Stebbins, Catherine Louisa, 1900-2000 : Catherine Louisa Stebbins, daughter of the Rev. Charles E. and S. Helen Stebbins was born February 23, 1900 in Syracuse, New York. When she was a year and a half old, her parents moved to Illinois, where her father served in several churches. She received her primary and secondary education in Illinois. She began serious study of the piano at an early age and continued through college. During her teens, she performed extensively in concerts and musicals and thaught piano. While in high school she studied under the head of the Piano Department of Rockford College for Women in Rockford, Illinois, she entered Oberlin College, Oberlin, Ohio from which she received a B.A. degree with a major in music, and minors in French and English. For two years after her graduation, she devoted herself to music, playing in concerts and on the radio, and doing much accompanying with artists.
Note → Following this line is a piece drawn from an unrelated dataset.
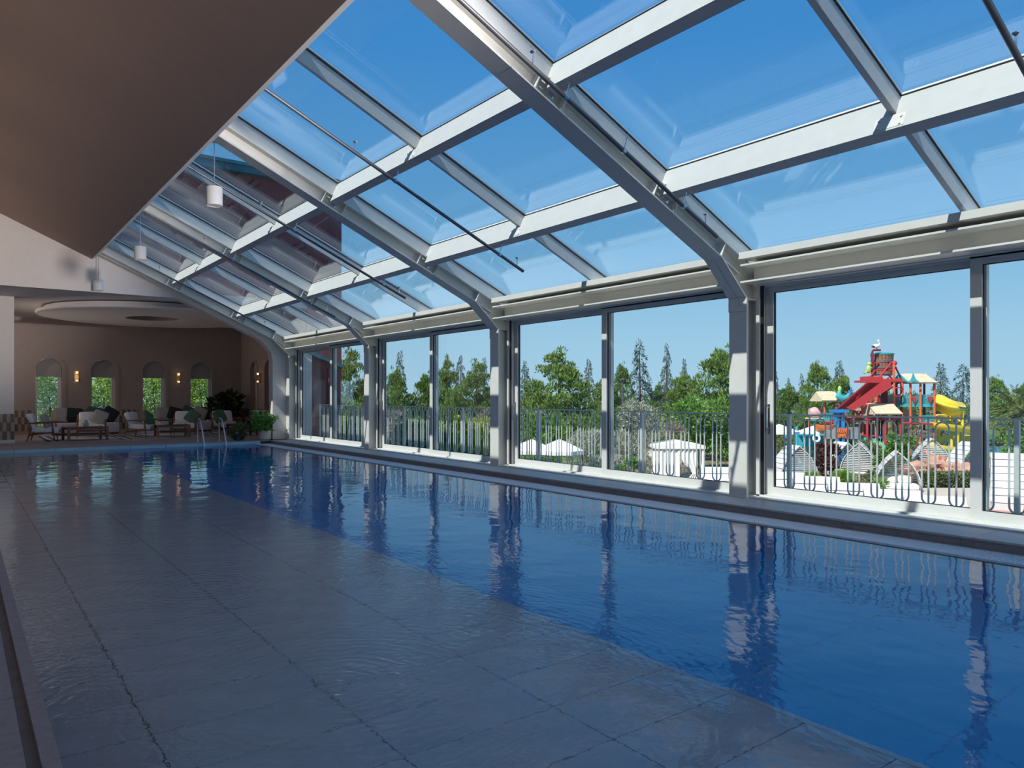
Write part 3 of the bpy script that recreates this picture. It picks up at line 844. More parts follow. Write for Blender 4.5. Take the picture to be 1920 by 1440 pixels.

Some years later, she turned to a business career and for a number of years held secretarial positions in Chicago with investment houses and Kiwanis International. Following the death of her parents, she returned to Oberlin College, where she served as executive secretary of Students Loans. However, after several years in that position she decided to move to northern Michigan, where since her childhood, her family had a summer home at Congregational Summer Assembly on Crystal Lake, and she continued her secretarial work in Traverse City and Interlochen fo some time.
She finaly abandoned business to became historical researcher and writer. She specialized in colonial period of New England and New France, and she devoted the rest of her life to intensive, in-depth research and writing of this period. She discovered primary records that threw fresh light on number of subjects. Miss Stebbins major writings are "Massacre at Deerfield" and a biography of "Jacques Denoyon" a very important French Canadian explorer. She also is the author of "Here I Shall Finish my Voyage, The Marquette Death Site", "History of Site of Father Marquette's Death at the Betsie River" The Marquette Death Site: Frankfort vs. Ludington", "Marquette: his Second Voyage and Last Day", "Pere Jacques Marquette's Chalice" and "Missilimakinak and Mission Saint-Ignace". As official Historian/Archivist of the Congregational Summer Assembly, she also collected, mounted and captioned a very large and impressive pictorial history of the organization. Catherine Louisa Stebbins died at The Maples, in Frankfort, Michigan, November 24, 2000.